**Goal of the exercise:** The listing below must be repeated word for word, with its images excluded.
BEGIN Recorded data
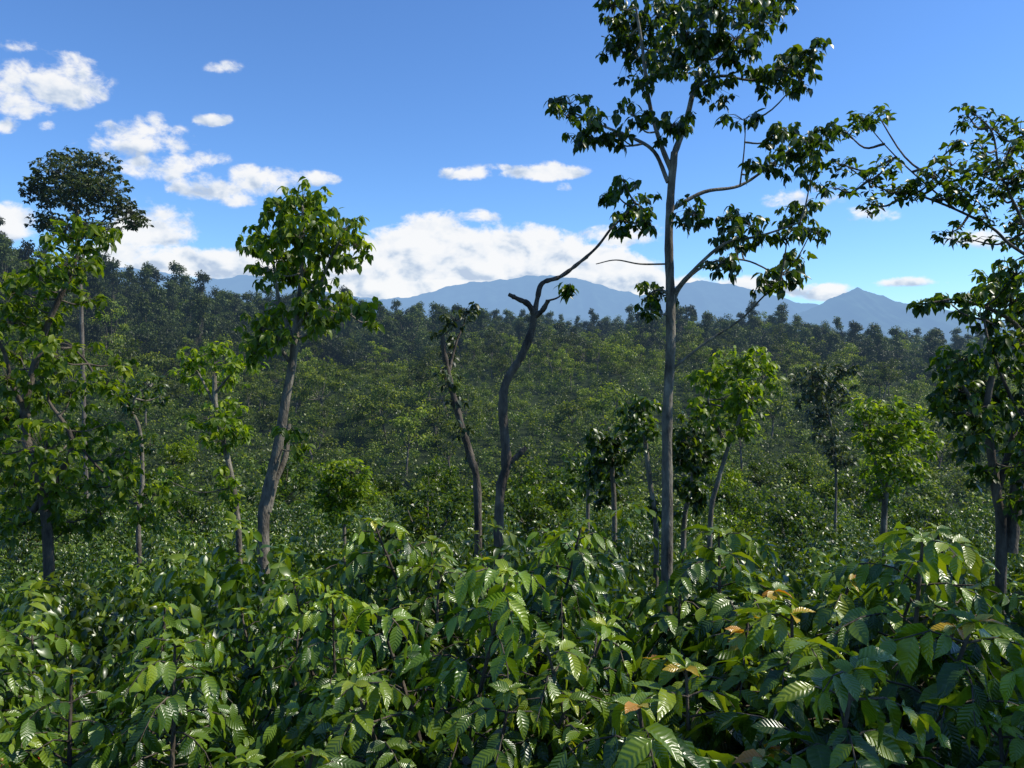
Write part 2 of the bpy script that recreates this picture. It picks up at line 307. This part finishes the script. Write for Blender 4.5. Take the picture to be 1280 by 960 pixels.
# ---------------------------------------------------------------- plant generators
def coffee(seed,T,H=1.75,rad=0.74,nstem=3,node=0.088,step=0.05,leaf=0.132,mats=(M_cof,M_barkd,M_cherry),cherries=False,young=0.0,tube=True,name="coffee_bush"):
    rs=np.random.RandomState(seed); mb=MB(); pos=[];dr=[];ln=[];va=[]
    for s in range(nstem):
        a=rs.rand()*6.28+s*2.1; lean=rs.uniform(0.15,0.5)
        h=H*rs.uniform(0.75,0.97) if s else H
        base=np.array([math.cos(a),math.sin(a),0])*0.1
        tip=base+np.array([math.cos(a)*lean,math.sin(a)*lean,h])
        sp_=smooth([base,(base+tip)/2+rs.normal(0,0.05,3),tip],6)
        if tube: mb.tube(sp_,0.025,0.006,6,1)
        zs=np.arange(0.4,h-0.02,node); ang=rs.rand()*6.28
        for z in zs:
            f=z/h; c=np.array([np.interp(z,sp_[:,2],sp_[:,k]) for k in (0,1)]+[z]); ang+=1.35+rs.normal(0,0.3)
            for sg in (0,math.pi):
                if rs.rand()<0.06: continue
                an=ang+sg+rs.normal(0,0.2)
                BL=rad*(0.32+0.88*min(1,(1-f)*2.6))*rs.uniform(0.6,1.15)*(0.8 if f<0.25 else 1)
                rise=np.interp(f,[0,0.7,1],[0.15,0.45,0.75])*rs.uniform(0.7,1.3); droop=np.interp(f,[0,1],[1.1,0.9])
                k=max(3,int(BL/step)); t=np.linspace(0,1,k+1)
                hd=np.array([math.cos(an),math.sin(an),0])
                pts=c+hd*(BL*t)[:,None]*0.95+np.array([0,0,1.0])*((rise*t-droop*t*t)*BL)[:,None]+rs.normal(0,0.004,(k+1,3))
                if tube: mb.tube(pts[::2] if k>4 else pts,0.006,0.002,3,1)
                tan=np.gradient(pts,axis=0); tan/=np.linalg.norm(tan,axis=1,keepdims=True)
                sd=np.cross(tan,[0,0,1.0])
                for i in range(1,k+1):
                    if t[i]*BL<0.12 and f<0.8: continue
                    if rs.rand()<0.05: continue
                    for q in (-1,1):
                        d=tan[i]*rs.uniform(0.35,0.8)+sd[i]*q*rs.uniform(0.6,1)+np.array([0,0,rs.uniform(-1.1,0.25)])
                        tipf=(t[i]>0.85)
                        pos.append(pts[i]); dr.append(d); ln.append(leaf*rs.uniform(0.65,1.25)*(0.65 if tipf and i==k else 1))
                        v=rs.rand()*0.68+ (0.1 if f>0.7 else 0)
                        if i==k or (f>0.92): v=rs.uniform(0.55,0.86)
                        va.append(min(v,0.9))
                if rs.rand()<young*(2 if f>0.85 else 0.1):
                    for q in range(4):
                        pos.append(pts[-1]); dr.append(tan[-1]*0.6+rs.normal(0,0.5,3)+np.array([0,0,0.6])); ln.append(leaf*0.6); va.append(rs.uniform(0.88,1.0))
                if cherries and 0.2<f<0.85:
                    for i in range(1,k,1):
                        if rs.rand()<0.25:
                            for q in range(rs.randint(2,6)): mb.ball(pts[i]+rs.normal(0,0.012,3),0.0085,2,rs.rand()**1.5)
        for q in range(8):
            an=q*0.8; pos.append(tip); dr.append([math.cos(an),math.sin(an),rs.uniform(-0.3,0.7)]); ln.append(leaf*rs.uniform(0.5,0.9)); va.append(rs.uniform(0.6,0.9) if rs.rand()>young*2 else rs.uniform(0.9,1))
    mb.leaves(pos,dr,np.array(ln),T,0,va,rs=rs,roll=0.9)
    return mb.mesh(name,mats)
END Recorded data
**In response:**
Write part 2 of the bpy script that recreates this picture. It picks up at line 307. This part finishes the script. Write for Blender 4.5. Take the picture to be 1280 by 960 pixels.
# ---------------------------------------------------------------- plant generators
def coffee(seed,T,H=1.75,rad=0.74,nstem=3,node=0.088,step=0.05,leaf=0.132,mats=(M_cof,M_barkd,M_cherry),cherries=False,young=0.0,tube=True,name="coffee_bush"):
    rs=np.random.RandomState(seed); mb=MB(); pos=[];dr=[];ln=[];va=[]
    for s in range(nstem):
        a=rs.rand()*6.28+s*2.1; lean=rs.uniform(0.15,0.5)
        h=H*rs.uniform(0.75,0.97) if s else H
        base=np.array([math.cos(a),math.sin(a),0])*0.1
        tip=base+np.array([math.cos(a)*lean,math.sin(a)*lean,h])
        sp_=smooth([base,(base+tip)/2+rs.normal(0,0.05,3),tip],6)
        if tube: mb.tube(sp_,0.025,0.006,6,1)
        zs=np.arange(0.4,h-0.02,node); ang=rs.rand()*6.28
        for z in zs:
            f=z/h; c=np.array([np.interp(z,sp_[:,2],sp_[:,k]) for k in (0,1)]+[z]); ang+=1.35+rs.normal(0,0.3)
            for sg in (0,math.pi):
                if rs.rand()<0.06: continue
                an=ang+sg+rs.normal(0,0.2)
                BL=rad*(0.32+0.88*min(1,(1-f)*2.6))*rs.uniform(0.6,1.15)*(0.8 if f<0.25 else 1)
                rise=np.interp(f,[0,0.7,1],[0.15,0.45,0.75])*rs.uniform(0.7,1.3); droop=np.interp(f,[0,1],[1.1,0.9])
                k=max(3,int(BL/step)); t=np.linspace(0,1,k+1)
                hd=np.array([math.cos(an),math.sin(an),0])
                pts=c+hd*(BL*t)[:,None]*0.95+np.array([0,0,1.0])*((rise*t-droop*t*t)*BL)[:,None]+rs.normal(0,0.004,(k+1,3))
                if tube: mb.tube(pts[::2] if k>4 else pts,0.006,0.002,3,1)
                tan=np.gradient(pts,axis=0); tan/=np.linalg.norm(tan,axis=1,keepdims=True)
                sd=np.cross(tan,[0,0,1.0])
                for i in range(1,k+1):
                    if t[i]*BL<0.12 and f<0.8: continue
                    if rs.rand()<0.05: continue
                    for q in (-1,1):
                        d=tan[i]*rs.uniform(0.35,0.8)+sd[i]*q*rs.uniform(0.6,1)+np.array([0,0,rs.uniform(-1.1,0.25)])
                        tipf=(t[i]>0.85)
                        pos.append(pts[i]); dr.append(d); ln.append(leaf*rs.uniform(0.65,1.25)*(0.65 if tipf and i==k else 1))
                        v=rs.rand()*0.68+ (0.1 if f>0.7 else 0)
                        if i==k or (f>0.92): v=rs.uniform(0.55,0.86)
                        va.append(min(v,0.9))
                if rs.rand()<young*(2 if f>0.85 else 0.1):
                    for q in range(4):
                        pos.append(pts[-1]); dr.append(tan[-1]*0.6+rs.normal(0,0.5,3)+np.array([0,0,0.6])); ln.append(leaf*0.6); va.append(rs.uniform(0.88,1.0))
                if cherries and 0.2<f<0.85:
                    for i in range(1,k,1):
                        if rs.rand()<0.25:
                            for q in range(rs.randint(2,6)): mb.ball(pts[i]+rs.normal(0,0.012,3),0.0085,2,rs.rand()**1.5)
        for q in range(8):
            an=q*0.8; pos.append(tip); dr.append([math.cos(an),math.sin(an),rs.uniform(-0.3,0.7)]); ln.append(leaf*rs.uniform(0.5,0.9)); va.append(rs.uniform(0.6,0.9) if rs.rand()>young*2 else rs.uniform(0.9,1))
    mb.leaves(pos,dr,np.array(ln),T,0,va,rs=rs,roll=0.9)
    return mb.mesh(name,mats)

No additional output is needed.